When snow blankets the grime-covered, muddy streets, all appears new, fresh and pure, reminding me of the new beginnings God gives us every morning (Lamentations 3:22-23). Job speaks of cleansing his hands in snow water (Job 9:30). But true, complete cleansing comes only from the shed blood of Jesus, which has washed away our sins, turning them from scarlet to the pure white of driven snow (Psalm 51:7; Isaiah 1:18).
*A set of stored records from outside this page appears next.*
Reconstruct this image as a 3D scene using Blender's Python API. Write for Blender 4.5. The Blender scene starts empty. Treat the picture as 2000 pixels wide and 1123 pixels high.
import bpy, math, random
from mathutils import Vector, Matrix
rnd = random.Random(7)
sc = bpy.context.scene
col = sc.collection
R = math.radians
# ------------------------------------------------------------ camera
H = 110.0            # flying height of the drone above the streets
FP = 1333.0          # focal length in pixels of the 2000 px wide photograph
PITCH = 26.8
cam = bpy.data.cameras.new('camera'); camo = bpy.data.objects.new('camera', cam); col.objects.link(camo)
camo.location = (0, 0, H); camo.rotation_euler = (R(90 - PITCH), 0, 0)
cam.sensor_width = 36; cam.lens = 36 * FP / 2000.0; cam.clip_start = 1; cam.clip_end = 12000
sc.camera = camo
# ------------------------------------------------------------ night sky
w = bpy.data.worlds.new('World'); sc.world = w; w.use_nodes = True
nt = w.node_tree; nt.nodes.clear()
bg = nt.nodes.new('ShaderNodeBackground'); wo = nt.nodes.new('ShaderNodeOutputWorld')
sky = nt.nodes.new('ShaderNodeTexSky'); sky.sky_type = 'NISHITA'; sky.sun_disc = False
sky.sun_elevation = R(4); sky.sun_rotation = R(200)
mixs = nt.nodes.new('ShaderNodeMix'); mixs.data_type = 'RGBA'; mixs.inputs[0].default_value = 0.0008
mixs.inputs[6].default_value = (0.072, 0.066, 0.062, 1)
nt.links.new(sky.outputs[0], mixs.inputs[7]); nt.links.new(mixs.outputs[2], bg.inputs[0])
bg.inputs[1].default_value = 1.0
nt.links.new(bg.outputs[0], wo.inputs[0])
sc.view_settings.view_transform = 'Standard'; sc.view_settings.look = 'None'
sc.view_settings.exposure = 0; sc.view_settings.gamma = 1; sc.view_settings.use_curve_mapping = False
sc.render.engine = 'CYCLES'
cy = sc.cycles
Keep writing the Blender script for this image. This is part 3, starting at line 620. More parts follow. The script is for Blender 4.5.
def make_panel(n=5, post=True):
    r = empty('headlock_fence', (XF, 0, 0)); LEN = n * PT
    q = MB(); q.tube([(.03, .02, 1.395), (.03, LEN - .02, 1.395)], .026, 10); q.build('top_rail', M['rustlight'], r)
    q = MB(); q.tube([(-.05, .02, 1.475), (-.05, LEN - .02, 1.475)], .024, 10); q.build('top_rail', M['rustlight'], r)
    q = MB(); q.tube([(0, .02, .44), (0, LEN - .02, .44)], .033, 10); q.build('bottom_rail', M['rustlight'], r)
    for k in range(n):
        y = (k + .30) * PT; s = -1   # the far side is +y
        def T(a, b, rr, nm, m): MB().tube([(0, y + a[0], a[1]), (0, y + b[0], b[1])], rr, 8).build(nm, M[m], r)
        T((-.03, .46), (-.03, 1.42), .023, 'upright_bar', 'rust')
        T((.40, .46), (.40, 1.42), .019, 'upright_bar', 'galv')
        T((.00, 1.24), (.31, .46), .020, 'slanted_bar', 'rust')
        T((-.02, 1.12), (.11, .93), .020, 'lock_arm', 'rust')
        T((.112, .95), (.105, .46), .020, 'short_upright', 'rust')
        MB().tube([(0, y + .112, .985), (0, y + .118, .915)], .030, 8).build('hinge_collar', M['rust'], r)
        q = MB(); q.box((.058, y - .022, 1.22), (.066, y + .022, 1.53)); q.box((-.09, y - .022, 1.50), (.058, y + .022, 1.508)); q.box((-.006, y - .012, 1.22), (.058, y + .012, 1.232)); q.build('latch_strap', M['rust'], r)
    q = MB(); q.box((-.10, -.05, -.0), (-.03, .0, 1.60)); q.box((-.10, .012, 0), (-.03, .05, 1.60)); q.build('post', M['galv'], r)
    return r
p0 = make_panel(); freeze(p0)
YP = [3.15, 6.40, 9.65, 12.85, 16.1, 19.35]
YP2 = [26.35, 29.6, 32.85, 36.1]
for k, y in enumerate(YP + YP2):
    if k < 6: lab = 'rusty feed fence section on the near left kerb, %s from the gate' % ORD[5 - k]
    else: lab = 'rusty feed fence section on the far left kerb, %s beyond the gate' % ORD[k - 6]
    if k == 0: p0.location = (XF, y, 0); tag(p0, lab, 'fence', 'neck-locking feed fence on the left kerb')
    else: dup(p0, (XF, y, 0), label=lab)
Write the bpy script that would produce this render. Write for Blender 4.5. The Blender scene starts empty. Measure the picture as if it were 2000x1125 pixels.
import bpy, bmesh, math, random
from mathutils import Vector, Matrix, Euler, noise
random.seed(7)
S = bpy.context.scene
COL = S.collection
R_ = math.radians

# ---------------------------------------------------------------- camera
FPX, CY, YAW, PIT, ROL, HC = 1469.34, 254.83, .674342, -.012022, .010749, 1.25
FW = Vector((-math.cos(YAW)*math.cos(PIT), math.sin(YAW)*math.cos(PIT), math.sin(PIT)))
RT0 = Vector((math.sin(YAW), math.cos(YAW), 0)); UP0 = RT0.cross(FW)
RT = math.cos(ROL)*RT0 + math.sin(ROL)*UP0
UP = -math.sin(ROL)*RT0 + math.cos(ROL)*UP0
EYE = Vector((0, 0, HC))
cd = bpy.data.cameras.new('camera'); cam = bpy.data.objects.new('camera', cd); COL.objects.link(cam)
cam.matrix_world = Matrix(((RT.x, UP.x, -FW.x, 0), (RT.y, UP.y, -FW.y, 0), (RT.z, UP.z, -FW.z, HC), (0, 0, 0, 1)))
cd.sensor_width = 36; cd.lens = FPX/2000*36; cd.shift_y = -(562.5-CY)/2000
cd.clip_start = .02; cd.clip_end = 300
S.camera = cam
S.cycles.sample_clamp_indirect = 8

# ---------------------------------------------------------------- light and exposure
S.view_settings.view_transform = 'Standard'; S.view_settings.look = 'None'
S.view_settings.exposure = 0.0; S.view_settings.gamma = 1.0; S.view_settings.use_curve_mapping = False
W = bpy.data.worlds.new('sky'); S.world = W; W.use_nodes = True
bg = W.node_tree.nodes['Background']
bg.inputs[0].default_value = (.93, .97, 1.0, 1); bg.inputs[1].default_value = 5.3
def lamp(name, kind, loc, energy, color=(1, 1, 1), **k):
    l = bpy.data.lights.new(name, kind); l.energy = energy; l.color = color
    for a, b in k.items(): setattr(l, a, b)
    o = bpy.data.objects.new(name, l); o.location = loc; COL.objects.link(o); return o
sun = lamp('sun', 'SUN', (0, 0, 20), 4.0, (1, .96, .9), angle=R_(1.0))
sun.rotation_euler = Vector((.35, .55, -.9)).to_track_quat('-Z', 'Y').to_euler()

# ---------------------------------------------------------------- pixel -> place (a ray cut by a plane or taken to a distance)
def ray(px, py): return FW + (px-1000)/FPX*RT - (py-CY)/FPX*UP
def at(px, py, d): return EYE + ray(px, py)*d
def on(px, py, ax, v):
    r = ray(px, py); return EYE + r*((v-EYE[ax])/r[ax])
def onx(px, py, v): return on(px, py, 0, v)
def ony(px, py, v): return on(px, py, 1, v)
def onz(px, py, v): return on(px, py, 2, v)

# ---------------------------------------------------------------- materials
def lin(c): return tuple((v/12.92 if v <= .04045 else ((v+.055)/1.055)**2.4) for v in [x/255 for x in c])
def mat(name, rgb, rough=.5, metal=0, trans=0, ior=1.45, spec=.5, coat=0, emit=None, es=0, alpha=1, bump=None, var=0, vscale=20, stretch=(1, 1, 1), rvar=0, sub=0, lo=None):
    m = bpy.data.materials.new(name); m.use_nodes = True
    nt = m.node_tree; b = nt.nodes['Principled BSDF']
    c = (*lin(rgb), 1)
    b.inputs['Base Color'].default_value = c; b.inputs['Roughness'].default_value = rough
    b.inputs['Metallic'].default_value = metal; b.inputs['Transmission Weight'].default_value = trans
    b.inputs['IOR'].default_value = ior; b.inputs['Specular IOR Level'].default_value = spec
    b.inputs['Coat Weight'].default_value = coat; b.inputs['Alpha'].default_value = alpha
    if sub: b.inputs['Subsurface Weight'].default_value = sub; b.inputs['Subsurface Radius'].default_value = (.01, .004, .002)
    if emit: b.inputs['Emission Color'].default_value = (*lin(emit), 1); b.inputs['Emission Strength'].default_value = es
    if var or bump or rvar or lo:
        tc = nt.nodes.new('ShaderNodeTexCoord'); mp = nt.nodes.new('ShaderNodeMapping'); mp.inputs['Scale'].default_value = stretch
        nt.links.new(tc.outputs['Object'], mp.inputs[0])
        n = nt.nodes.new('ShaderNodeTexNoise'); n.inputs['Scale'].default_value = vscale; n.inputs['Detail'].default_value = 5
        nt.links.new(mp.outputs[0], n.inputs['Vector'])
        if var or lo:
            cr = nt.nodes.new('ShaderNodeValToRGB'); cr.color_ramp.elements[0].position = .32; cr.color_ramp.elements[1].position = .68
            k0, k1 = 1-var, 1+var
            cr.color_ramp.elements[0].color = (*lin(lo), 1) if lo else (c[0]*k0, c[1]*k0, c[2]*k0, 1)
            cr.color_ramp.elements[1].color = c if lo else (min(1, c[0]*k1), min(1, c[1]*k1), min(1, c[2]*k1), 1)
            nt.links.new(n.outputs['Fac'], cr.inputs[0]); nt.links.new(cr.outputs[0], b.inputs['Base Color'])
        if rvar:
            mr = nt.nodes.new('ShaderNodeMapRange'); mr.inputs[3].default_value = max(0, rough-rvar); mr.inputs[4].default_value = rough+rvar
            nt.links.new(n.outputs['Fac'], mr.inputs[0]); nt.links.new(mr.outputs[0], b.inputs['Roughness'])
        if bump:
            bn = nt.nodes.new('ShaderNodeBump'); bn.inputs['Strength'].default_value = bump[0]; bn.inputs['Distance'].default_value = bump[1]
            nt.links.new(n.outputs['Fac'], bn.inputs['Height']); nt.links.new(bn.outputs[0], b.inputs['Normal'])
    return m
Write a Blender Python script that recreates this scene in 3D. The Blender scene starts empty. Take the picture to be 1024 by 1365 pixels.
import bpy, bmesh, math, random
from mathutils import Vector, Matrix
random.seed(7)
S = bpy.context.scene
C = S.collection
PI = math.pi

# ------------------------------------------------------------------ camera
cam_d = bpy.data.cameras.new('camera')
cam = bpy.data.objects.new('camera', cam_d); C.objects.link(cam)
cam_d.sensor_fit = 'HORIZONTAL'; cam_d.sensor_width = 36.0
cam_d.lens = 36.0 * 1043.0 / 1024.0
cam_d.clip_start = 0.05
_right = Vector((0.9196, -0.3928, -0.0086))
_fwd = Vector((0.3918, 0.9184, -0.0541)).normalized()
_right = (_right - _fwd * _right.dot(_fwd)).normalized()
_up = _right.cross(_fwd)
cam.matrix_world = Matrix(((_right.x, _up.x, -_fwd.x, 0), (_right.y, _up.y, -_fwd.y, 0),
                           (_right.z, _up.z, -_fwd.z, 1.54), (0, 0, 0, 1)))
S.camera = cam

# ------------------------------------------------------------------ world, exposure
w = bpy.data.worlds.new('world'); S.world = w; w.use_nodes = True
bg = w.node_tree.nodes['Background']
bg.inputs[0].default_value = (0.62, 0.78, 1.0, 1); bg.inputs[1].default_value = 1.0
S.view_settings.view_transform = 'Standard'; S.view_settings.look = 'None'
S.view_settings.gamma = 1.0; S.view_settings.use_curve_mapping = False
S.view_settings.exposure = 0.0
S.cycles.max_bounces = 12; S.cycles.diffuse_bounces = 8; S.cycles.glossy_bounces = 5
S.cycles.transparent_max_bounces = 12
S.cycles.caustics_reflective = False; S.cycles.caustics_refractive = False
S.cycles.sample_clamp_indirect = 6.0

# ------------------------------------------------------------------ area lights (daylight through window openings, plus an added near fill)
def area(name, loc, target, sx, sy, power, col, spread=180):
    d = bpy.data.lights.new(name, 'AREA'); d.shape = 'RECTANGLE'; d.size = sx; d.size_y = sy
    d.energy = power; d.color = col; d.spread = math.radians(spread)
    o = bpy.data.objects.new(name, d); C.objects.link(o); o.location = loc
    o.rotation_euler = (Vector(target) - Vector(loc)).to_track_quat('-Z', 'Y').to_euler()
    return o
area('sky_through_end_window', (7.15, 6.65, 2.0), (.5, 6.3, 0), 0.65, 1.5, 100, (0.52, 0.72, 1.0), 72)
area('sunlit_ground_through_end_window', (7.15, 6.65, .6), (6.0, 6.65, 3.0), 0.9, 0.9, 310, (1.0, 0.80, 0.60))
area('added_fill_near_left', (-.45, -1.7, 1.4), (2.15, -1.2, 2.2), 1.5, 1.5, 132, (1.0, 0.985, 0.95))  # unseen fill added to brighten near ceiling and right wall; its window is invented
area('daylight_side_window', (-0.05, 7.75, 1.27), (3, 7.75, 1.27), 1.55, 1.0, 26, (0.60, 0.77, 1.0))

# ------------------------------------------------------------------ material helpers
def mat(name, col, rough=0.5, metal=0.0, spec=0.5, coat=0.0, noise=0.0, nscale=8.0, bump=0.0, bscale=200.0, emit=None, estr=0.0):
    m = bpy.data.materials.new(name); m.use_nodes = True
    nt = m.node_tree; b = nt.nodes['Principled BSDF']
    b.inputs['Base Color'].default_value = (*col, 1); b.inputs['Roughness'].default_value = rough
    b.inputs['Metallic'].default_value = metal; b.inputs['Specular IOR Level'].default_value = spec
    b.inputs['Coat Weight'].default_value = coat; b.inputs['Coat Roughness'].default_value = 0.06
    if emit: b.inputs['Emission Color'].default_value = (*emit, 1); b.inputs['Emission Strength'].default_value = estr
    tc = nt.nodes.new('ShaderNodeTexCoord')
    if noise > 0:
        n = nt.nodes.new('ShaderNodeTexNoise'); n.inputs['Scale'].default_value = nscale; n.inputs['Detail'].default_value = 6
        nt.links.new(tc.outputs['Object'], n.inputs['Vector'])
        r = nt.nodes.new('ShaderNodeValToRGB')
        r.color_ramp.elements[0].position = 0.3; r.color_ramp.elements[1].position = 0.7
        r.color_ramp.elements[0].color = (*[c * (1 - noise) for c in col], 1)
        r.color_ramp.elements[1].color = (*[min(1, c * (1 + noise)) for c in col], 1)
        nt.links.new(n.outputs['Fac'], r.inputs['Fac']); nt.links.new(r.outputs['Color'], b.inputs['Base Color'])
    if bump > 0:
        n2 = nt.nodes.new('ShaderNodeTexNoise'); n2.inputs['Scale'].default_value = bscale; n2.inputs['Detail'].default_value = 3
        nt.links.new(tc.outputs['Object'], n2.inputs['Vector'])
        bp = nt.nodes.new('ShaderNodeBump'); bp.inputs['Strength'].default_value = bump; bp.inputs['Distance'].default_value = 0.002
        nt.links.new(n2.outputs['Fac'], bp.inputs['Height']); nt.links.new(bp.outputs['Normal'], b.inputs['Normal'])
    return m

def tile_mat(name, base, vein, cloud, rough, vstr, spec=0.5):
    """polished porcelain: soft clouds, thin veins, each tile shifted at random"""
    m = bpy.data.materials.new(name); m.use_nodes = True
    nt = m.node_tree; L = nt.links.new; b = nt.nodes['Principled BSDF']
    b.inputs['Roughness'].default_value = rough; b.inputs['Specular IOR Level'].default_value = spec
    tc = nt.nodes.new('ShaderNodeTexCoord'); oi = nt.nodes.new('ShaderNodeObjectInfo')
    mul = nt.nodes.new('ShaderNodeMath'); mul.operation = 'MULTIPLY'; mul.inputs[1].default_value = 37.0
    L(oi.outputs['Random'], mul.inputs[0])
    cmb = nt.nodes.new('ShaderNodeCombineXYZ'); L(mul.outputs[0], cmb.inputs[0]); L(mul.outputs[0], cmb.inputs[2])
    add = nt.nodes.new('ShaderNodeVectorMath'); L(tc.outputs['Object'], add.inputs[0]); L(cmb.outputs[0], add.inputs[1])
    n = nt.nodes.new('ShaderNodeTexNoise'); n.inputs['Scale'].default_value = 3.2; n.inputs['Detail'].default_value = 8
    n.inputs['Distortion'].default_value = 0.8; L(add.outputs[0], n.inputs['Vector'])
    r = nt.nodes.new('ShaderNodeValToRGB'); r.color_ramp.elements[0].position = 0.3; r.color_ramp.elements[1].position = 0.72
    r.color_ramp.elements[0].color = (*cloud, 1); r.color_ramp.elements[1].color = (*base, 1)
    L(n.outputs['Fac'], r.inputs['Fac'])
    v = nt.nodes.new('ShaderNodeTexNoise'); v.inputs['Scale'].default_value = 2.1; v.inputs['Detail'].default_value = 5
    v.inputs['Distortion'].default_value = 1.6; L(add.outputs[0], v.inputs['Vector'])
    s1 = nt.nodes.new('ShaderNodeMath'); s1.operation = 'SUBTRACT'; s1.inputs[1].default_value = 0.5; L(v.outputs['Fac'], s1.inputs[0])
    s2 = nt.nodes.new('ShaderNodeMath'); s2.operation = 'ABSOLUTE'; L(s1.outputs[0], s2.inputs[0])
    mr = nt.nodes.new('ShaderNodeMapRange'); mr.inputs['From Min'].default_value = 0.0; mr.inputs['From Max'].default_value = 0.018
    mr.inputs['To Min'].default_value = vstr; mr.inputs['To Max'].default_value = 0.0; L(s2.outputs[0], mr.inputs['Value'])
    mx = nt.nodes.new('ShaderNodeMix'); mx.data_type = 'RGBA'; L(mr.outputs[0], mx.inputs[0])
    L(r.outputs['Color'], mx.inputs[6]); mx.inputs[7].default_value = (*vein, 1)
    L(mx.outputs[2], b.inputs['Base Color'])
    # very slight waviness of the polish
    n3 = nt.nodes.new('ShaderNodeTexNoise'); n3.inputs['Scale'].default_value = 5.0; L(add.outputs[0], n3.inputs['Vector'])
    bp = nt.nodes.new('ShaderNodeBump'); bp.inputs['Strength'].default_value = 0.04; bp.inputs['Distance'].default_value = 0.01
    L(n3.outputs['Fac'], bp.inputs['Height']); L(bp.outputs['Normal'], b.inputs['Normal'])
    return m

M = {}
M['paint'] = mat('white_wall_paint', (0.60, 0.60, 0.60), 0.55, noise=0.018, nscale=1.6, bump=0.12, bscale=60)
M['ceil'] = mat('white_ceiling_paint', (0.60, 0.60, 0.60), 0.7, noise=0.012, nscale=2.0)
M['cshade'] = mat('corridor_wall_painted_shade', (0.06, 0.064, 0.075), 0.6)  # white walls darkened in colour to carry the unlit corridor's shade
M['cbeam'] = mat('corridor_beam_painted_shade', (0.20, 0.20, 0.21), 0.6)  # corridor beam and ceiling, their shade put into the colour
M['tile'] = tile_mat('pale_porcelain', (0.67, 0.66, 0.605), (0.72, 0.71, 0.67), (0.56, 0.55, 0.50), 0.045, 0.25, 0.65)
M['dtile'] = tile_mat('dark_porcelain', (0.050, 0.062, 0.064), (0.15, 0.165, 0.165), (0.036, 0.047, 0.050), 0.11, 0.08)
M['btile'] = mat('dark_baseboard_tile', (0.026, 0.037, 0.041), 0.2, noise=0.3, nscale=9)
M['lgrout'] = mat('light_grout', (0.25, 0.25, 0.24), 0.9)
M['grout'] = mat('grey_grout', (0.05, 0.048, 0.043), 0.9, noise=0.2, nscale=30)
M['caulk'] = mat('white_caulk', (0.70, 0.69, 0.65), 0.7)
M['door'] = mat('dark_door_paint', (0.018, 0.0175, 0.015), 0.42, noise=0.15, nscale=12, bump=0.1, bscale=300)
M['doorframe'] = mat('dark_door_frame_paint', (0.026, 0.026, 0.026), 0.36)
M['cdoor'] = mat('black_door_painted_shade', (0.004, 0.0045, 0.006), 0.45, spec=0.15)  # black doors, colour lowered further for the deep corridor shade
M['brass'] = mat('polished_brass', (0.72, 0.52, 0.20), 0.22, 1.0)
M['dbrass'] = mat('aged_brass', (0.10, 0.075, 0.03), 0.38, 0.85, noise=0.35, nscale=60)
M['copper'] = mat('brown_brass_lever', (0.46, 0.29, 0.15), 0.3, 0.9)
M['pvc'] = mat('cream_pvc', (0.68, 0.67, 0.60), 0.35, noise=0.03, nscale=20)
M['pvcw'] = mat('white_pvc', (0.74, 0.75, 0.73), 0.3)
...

When we trust Him as Lord and Savior, He clothes us with the whitest robes of His righteousness (Job 29:14; Psalm 132:9; Isaiah 61:10) and remembers our sins no more (Psalm 103:12). One day we will see Him face to face (1 Corinthians 13:12) and perceive that His clothing and even His head and hair are white as snow (Daniel 7:9; Matthew 28:3; Mark 9:3; Revelation 1:14).

May those of us who are blessed to see snowflakes this winter take the time to reflect on their pristine beauty and to admire the handiwork of the Master Designer, with His infinite attention to every detail. May we thank Him for the cleansing power of His shed blood. May we remember that He created each of us uniquely beautiful, to fulfill the perfect plan He has for each of us until He raptures us to live forever with Him!